Jesus does this in the face of the pain of betrayal. He knows what is to come and he knows who will betray him. How can he be so stolid in the face of such imminent physical and emotional pain? I think it is fair to say that if most of us were in his shoes and knew what was coming we would have been sufficiently overwhelmed without even experiencing it to cause us to turn back and to run away.
"Morning after morning
he opens my ear that I may hear;
And I have not rebelled,
have not turned back."
It is because he is so close to the Father that he can keep his feet moving forward in spite of what is to come. He knows that he will be hit and spit on. He knows that some of his closest friends will betray him. But the word of the Father sustains him. He knows, even seeing all of this, that he will not ultimately be put to shame.
Even though Jesus can see in his future all of this pain he is not overcome.
"Insult has broken my heart, and I am weak,
I looked for sympathy, but there was none;
for consolers, not one could I find.
Rather they put gall in my food,
and in my thirst they gave me vinegar to drink."
No sympathy? No consolers? How can he survive? It is because morning after morning the Father opens his ears that he may hear. When he calls "Lord, in your great love, answer me" he does not demand that he be answered according to his own will. In fact his will is to not suffer these things but he ultimately prays for the Father's will to be done and not his own. But even knowing what is to come he has faith that the Father's answer is more than enough to compensate for all of this:
"I will praise the name of God in song,
and I will glorify him with thanksgiving"

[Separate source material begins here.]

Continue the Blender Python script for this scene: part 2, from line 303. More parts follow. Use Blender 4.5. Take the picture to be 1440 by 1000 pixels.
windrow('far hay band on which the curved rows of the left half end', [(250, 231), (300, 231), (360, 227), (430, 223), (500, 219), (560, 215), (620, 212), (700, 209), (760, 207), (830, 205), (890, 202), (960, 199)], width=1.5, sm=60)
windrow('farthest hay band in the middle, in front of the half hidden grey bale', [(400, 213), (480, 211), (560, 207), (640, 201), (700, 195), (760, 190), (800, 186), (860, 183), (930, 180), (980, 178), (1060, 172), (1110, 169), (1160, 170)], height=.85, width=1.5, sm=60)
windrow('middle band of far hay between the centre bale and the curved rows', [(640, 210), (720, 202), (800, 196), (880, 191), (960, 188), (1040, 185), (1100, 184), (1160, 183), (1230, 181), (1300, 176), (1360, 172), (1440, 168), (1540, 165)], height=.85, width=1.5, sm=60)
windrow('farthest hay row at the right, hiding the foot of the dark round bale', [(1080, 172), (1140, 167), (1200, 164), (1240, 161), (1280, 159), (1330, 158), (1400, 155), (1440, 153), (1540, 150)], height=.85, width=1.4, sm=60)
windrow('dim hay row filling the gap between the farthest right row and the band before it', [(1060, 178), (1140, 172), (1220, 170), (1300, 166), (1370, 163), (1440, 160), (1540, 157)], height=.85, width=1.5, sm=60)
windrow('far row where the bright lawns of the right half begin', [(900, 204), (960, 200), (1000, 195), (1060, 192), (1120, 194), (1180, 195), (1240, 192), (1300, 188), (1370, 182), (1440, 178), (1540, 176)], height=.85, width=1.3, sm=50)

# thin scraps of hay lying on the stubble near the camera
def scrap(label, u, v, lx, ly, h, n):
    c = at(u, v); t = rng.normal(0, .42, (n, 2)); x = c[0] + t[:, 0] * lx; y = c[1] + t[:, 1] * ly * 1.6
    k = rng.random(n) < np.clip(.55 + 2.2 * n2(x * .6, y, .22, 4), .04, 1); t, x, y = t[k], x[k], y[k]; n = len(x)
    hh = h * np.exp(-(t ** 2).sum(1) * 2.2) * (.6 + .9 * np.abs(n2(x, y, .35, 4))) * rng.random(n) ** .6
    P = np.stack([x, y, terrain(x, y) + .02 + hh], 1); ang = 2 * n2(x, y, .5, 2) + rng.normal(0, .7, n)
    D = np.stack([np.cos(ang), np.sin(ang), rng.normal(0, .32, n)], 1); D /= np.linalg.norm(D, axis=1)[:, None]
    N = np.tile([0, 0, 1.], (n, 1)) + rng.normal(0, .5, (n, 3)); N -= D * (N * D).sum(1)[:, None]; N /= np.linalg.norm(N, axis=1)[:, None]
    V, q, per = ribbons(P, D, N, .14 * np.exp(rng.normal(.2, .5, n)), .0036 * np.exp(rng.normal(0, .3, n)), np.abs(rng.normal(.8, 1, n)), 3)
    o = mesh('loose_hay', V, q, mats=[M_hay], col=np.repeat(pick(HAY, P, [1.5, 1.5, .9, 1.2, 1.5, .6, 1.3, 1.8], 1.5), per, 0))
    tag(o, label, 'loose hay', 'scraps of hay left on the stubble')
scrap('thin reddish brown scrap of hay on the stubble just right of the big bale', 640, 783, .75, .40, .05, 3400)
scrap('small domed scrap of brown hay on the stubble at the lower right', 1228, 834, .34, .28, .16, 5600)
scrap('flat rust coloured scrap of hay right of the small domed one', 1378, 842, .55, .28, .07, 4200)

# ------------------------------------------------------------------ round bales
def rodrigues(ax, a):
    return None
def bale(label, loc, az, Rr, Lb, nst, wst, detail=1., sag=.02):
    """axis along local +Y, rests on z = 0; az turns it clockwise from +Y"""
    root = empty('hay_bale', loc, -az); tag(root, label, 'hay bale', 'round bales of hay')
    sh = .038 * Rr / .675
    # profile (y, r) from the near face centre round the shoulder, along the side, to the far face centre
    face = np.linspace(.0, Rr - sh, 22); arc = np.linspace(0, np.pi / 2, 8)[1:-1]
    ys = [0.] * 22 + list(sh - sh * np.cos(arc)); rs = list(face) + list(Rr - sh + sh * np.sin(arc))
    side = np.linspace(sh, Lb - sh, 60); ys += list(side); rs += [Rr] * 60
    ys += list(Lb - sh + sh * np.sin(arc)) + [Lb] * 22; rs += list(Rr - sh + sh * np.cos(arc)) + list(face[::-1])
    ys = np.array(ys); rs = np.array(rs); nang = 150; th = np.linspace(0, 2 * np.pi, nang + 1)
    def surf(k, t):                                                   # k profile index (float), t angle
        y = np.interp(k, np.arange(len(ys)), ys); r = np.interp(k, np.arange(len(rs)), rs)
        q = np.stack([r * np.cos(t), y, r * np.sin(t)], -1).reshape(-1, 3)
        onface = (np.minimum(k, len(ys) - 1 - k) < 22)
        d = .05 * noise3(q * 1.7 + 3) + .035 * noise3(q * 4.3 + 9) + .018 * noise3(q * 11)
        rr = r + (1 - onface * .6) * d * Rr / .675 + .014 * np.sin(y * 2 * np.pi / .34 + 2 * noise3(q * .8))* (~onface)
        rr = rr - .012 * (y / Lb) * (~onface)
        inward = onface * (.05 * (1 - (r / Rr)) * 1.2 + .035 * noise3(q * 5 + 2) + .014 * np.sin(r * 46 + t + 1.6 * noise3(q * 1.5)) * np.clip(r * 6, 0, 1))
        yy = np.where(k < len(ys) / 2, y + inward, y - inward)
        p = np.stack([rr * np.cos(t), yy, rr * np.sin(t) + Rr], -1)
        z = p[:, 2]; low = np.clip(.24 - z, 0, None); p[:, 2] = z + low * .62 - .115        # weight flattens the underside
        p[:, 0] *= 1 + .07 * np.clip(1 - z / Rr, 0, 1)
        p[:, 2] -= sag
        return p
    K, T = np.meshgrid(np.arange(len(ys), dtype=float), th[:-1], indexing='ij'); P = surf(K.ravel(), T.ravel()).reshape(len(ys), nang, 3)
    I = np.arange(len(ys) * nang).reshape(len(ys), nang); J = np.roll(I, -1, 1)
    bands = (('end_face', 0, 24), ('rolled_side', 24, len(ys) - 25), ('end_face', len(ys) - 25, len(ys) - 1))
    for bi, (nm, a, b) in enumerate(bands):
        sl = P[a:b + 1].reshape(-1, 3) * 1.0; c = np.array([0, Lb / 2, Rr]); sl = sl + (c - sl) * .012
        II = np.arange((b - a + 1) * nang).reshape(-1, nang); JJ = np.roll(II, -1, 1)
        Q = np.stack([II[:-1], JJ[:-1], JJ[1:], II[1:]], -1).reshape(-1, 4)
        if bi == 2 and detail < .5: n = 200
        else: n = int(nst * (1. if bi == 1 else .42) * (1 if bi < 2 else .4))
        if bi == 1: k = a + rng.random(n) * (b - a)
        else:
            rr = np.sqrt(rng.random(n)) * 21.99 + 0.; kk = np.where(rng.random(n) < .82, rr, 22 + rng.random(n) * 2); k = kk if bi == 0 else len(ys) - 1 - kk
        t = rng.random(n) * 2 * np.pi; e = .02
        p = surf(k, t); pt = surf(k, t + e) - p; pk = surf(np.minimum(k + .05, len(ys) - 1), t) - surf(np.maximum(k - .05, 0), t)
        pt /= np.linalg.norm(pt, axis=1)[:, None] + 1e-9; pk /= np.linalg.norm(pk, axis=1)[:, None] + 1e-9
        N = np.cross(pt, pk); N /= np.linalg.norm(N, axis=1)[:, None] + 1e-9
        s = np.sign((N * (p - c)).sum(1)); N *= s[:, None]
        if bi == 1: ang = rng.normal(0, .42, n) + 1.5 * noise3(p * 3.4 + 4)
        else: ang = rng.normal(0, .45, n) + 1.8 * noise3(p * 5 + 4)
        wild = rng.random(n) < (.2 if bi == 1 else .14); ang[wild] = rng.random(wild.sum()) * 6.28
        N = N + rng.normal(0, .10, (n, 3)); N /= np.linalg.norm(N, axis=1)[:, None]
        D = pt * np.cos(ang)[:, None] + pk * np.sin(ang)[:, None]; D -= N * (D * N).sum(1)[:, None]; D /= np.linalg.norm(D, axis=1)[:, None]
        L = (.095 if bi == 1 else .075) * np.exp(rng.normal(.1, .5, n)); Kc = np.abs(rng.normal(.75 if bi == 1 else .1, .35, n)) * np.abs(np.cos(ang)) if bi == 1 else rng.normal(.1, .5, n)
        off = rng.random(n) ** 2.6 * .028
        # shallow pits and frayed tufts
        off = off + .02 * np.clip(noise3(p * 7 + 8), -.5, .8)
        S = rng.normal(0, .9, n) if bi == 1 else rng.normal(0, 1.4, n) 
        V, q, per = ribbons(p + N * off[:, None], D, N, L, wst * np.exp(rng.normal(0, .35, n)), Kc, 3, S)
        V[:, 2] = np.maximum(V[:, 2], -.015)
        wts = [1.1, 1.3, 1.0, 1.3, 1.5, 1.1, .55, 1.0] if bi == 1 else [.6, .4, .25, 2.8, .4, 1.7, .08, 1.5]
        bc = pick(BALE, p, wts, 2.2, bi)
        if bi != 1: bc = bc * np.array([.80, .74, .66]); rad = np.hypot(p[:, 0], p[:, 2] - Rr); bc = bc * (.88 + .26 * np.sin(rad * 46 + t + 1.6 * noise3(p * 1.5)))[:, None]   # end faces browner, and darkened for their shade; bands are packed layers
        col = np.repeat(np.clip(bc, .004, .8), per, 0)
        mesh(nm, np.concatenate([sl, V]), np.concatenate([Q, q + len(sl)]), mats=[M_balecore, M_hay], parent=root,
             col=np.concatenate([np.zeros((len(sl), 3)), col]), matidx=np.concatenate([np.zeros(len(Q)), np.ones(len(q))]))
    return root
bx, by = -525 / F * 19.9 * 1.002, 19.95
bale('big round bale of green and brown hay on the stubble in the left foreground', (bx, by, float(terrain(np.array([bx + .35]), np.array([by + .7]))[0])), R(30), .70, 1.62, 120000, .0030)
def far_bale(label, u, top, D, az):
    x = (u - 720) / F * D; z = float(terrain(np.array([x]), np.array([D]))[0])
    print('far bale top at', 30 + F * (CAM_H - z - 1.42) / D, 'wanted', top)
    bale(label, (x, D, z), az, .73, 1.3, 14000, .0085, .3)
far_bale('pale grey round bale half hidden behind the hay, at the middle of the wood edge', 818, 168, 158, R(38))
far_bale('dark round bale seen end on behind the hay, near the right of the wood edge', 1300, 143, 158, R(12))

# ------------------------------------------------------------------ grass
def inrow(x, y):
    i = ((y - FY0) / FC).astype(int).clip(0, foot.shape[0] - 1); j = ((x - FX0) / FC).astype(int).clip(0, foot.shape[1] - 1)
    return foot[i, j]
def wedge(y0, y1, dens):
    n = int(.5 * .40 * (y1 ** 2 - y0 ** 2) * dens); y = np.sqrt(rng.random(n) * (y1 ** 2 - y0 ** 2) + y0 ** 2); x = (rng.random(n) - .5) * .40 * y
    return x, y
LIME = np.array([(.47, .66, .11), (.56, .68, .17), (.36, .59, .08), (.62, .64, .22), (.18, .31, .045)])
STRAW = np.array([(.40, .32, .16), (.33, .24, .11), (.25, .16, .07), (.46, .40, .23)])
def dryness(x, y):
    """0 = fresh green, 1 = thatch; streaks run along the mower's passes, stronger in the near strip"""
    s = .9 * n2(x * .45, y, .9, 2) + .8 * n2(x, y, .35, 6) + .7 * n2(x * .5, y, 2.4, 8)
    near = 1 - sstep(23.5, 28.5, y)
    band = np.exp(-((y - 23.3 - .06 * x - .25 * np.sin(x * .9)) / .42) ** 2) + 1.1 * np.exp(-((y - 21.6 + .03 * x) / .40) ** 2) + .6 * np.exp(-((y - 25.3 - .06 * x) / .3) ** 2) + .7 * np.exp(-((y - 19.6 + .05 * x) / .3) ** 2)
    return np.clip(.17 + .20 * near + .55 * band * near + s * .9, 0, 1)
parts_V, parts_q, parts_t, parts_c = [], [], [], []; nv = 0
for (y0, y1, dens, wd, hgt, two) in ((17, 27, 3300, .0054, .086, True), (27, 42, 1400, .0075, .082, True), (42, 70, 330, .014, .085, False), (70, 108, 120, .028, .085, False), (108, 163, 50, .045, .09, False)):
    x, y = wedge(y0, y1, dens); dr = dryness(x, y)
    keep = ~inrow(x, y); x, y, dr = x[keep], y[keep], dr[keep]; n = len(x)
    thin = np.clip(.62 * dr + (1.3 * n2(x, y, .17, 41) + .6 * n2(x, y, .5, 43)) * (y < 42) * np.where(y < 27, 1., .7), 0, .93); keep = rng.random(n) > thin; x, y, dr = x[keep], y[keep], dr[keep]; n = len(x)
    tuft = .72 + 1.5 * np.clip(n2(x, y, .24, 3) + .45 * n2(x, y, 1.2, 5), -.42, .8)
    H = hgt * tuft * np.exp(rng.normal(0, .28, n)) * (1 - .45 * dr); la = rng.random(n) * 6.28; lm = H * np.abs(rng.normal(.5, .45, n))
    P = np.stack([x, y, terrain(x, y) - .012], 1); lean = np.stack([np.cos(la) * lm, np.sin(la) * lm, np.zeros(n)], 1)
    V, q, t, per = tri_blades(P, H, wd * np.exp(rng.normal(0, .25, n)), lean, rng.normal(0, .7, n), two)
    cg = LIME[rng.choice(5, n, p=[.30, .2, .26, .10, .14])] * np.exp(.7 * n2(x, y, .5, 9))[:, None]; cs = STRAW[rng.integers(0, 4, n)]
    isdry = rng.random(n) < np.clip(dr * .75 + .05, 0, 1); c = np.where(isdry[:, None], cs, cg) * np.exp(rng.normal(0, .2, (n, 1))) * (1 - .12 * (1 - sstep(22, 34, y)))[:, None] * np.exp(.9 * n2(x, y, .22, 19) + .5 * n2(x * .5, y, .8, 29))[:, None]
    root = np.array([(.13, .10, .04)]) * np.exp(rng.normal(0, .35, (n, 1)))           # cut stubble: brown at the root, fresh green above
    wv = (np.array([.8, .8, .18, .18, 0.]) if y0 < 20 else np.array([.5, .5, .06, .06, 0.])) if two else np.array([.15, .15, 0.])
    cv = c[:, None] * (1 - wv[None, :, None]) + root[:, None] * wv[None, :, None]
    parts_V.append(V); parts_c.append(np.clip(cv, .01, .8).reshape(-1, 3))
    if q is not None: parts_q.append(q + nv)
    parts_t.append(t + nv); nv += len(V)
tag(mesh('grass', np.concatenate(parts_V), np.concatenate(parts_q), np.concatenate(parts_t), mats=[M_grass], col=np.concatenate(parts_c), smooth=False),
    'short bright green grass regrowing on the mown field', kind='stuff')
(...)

And seeing him crushed and humiliated and yet lifted on high can give hope to all the lowly on whom the world tramples.
"See, you lowly ones, and be glad;
you who seek God, may your hearts revive!"
This is why he can still sit down to dinner with his betrayer and look at him with love when he asks "Surely it is not I, Lord?" vainly trying to conceal his plan. Jesus answers that he "who has dipped his hand into the dish with me is the one who will betray me." It is almost as if in his love for Judas, even traitor though he is, he has difficulty pointing the finger at him. It is as if he says who will betray him ambiguously because he so wishes it were not so. This can only be because morning after morning the Father opens his ears that he may hear. Let us come to see that there are no barriers to his love. Let our hearts revive since we know that if we call out to him to answer us in his great love.